Répondre de façon professionnelle, empathique et bienveillante, mais répondre aux commentaires mis en ligne ; sans rentrer dans le conflit : rester factuel, expliquer, informer.
Éventuellement s’assurer afin de confier la problématique à des équipes spécialisées si l’escalade est importante.
Selon la taille du domicile professionnel d’exercice (DPE), confier la veille à une personne dédiée : contrebalancer les mauvais commentaires par des publications techniques abordables pour les lecteurs, mais qui donnent une image réaliste du DPE.
Si les commentaires sont injurieux, dégradants, faire immédiatement faire un constat d’huissier avec date et heure, puis demander que le commentaire soit retiré, avocat à l’appui, au besoin s’adresser à l’hébergeur ; selon la teneur et la fréquence des commentaires, porter plainte et faire un signalement sur l’observatoire des incivilités ; dans certains cas, le signalement est remis pour avis à la commission de justice, mais l’Ordre ou le syndicat ne pourront jamais porter plainte à la place du vétérinaire : c’est à lui que revient la charge de déposer plainte ; Syndicat et Ordre ne peuvent éventuellement se porter partie civile que si la victime a initié la plainte.

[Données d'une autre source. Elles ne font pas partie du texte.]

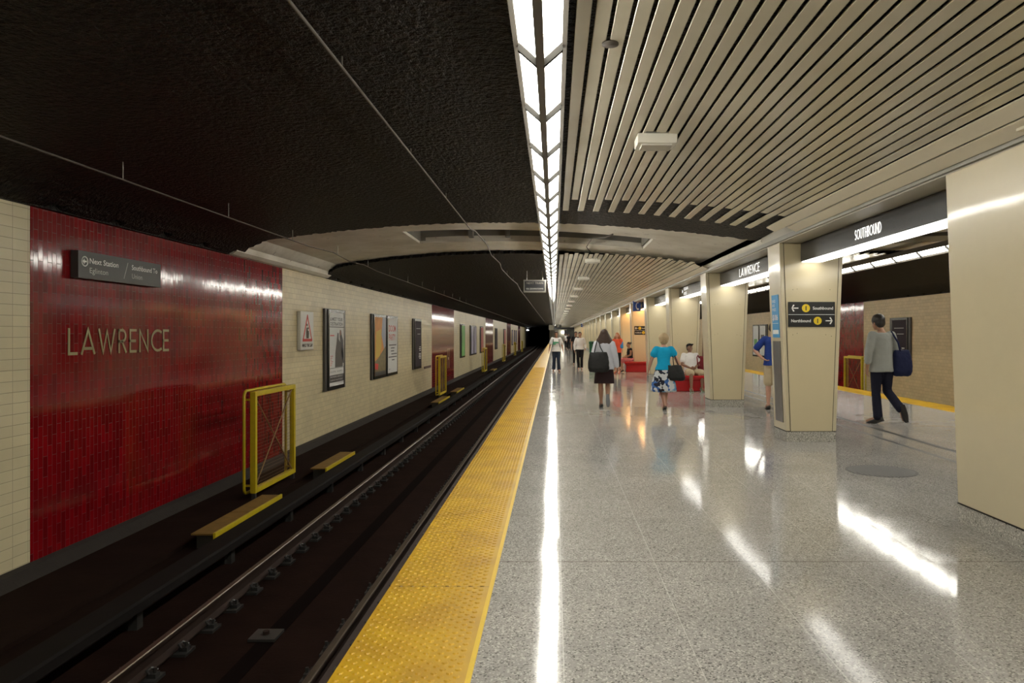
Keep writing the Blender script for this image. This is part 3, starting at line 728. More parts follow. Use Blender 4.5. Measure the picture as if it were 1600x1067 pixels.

Attention, les délais pour porter plainte sont très courts, il faut donc porter plainte immédiatement.
Enfin, ne pas rester seul, ne pas hésiter à appeler le référent social de son Conseil régional de l’Ordre, l’association Vétos-entraide1 ou la plateforme « soins aux professionnels en santé »2 afin de bénéficier d’une prise en charge bienveillante psychologique.
La campagne d’information de la BVA vous paraît-elle pertinente en France ?
La commission sociale de l’Ordre peut l’envisager. Le bilan de l’observatoire des incivilités va sortir, ainsi que l’enquête sur la souffrance dans la profession. Cela fait partie des pistes préventives à envisager pour donner une suite à ces travaux.